**TASK BRIEF:**
Copy exactly the lines from the one containing "Write a Blender" through the one containing "col = sc.collection", both included, and leave out any pictures.

**RECORDS SUPPLIED:**
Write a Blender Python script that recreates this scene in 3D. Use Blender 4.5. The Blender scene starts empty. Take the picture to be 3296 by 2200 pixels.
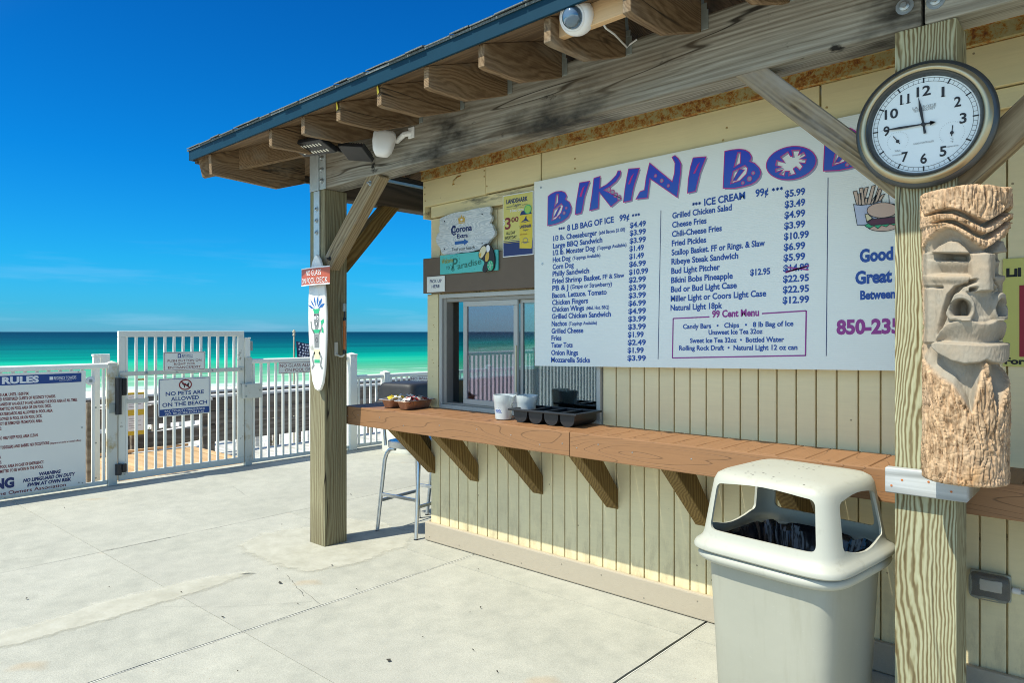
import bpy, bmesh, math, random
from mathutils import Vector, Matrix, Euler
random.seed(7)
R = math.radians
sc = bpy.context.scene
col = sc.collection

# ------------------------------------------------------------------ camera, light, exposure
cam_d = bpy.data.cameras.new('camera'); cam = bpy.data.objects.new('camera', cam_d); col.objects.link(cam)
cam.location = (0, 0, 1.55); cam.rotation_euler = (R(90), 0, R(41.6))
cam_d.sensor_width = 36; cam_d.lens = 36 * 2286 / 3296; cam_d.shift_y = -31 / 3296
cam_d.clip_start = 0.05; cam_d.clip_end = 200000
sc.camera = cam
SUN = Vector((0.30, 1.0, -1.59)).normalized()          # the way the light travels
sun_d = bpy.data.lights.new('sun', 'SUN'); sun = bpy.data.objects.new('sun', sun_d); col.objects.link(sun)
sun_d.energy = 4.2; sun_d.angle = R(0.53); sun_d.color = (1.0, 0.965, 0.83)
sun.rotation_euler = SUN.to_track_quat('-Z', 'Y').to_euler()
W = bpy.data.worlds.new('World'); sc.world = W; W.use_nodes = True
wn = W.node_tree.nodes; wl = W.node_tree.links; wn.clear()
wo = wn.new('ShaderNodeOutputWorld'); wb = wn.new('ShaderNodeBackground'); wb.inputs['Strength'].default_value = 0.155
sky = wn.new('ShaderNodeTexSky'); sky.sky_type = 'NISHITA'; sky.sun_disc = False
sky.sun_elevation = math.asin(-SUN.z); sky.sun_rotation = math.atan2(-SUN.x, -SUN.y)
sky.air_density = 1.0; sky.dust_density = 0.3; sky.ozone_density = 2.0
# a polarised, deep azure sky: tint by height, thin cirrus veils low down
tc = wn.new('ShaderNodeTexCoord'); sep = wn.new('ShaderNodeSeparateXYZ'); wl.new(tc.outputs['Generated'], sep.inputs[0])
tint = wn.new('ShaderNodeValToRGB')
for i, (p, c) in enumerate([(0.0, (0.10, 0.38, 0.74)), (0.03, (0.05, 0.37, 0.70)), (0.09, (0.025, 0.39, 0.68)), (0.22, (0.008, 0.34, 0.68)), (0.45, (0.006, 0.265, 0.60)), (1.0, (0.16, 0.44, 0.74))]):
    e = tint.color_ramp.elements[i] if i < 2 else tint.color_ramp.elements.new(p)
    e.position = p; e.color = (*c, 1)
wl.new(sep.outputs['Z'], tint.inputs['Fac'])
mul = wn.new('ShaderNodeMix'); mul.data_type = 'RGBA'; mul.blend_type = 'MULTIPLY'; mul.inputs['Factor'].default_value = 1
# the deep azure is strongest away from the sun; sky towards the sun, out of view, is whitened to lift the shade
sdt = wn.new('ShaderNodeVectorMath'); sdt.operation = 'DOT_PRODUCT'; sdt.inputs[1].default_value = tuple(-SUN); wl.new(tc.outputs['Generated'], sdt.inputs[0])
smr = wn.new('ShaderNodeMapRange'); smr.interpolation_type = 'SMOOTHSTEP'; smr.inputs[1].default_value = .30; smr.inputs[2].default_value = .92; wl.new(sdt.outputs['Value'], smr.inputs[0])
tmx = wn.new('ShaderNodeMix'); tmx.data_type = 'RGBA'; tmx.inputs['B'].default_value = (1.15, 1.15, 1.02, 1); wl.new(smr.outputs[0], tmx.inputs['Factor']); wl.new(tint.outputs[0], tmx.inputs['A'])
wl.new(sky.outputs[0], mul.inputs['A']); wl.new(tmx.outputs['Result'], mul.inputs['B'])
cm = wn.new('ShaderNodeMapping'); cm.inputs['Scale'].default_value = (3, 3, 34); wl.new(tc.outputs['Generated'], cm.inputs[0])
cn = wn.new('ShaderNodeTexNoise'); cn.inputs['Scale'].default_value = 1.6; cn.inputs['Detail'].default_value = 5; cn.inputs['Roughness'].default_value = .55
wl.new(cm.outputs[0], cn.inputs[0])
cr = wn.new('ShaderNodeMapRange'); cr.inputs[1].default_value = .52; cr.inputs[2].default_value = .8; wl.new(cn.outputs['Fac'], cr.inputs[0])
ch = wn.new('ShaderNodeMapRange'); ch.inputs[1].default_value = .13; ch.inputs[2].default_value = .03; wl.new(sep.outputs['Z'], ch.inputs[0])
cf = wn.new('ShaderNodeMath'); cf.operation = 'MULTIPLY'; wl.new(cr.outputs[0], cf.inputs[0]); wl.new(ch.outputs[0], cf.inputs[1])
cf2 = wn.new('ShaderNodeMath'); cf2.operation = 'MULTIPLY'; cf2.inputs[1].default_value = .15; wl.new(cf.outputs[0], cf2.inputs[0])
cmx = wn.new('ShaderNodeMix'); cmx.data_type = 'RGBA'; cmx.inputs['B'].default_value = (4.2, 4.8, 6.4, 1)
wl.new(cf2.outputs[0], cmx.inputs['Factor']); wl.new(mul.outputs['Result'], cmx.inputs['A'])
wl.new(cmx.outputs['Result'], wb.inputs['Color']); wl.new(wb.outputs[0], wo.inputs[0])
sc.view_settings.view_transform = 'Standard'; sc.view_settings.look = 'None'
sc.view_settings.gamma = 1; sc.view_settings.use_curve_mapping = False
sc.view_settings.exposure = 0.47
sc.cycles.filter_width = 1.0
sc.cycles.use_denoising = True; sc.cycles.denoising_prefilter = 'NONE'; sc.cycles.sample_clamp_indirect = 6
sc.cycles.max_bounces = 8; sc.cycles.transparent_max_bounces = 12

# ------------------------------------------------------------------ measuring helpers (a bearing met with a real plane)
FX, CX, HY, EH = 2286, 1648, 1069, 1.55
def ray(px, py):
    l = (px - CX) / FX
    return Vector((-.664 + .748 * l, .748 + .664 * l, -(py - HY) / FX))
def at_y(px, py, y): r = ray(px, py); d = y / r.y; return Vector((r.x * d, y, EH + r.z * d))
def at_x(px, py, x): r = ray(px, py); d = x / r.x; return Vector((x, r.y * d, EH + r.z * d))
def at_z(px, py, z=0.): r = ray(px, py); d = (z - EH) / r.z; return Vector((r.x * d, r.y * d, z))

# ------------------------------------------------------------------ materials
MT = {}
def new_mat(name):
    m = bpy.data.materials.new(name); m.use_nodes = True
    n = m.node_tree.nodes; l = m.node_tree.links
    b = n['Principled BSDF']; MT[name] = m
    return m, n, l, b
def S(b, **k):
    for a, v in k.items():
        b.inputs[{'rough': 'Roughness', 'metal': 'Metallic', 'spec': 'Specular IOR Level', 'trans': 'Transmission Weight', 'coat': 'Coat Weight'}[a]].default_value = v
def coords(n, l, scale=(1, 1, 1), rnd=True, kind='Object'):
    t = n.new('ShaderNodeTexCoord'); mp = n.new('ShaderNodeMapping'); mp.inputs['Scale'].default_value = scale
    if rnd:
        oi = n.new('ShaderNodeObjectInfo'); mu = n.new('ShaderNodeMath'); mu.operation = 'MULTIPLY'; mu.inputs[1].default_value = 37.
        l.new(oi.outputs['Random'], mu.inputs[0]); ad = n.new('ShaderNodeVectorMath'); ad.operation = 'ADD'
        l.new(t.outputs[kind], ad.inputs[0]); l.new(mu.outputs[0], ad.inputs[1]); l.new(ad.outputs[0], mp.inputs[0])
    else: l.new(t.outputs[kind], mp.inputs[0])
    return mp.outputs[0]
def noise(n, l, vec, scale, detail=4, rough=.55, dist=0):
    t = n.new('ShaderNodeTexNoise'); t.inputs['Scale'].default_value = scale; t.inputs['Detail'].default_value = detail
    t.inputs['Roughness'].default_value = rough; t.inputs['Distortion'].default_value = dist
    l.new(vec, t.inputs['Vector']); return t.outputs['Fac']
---
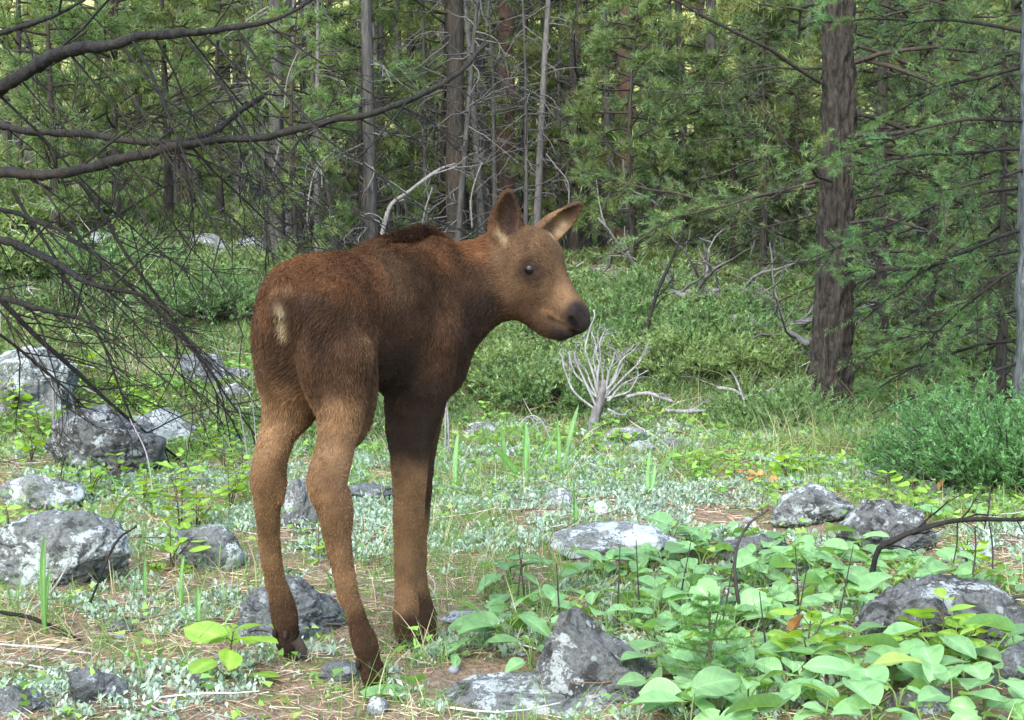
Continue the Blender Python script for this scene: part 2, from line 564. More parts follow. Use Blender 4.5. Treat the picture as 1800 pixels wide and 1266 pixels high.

**ANSWER TO THE PROBLEM:**
Write a Blender Python script that recreates this scene in 3D. Use Blender 4.5. The Blender scene starts empty. Take the picture to be 3296 by 2200 pixels.
import bpy, bmesh, math, random
from mathutils import Vector, Matrix, Euler
random.seed(7)
R = math.radians
sc = bpy.context.scene
col = sc.collection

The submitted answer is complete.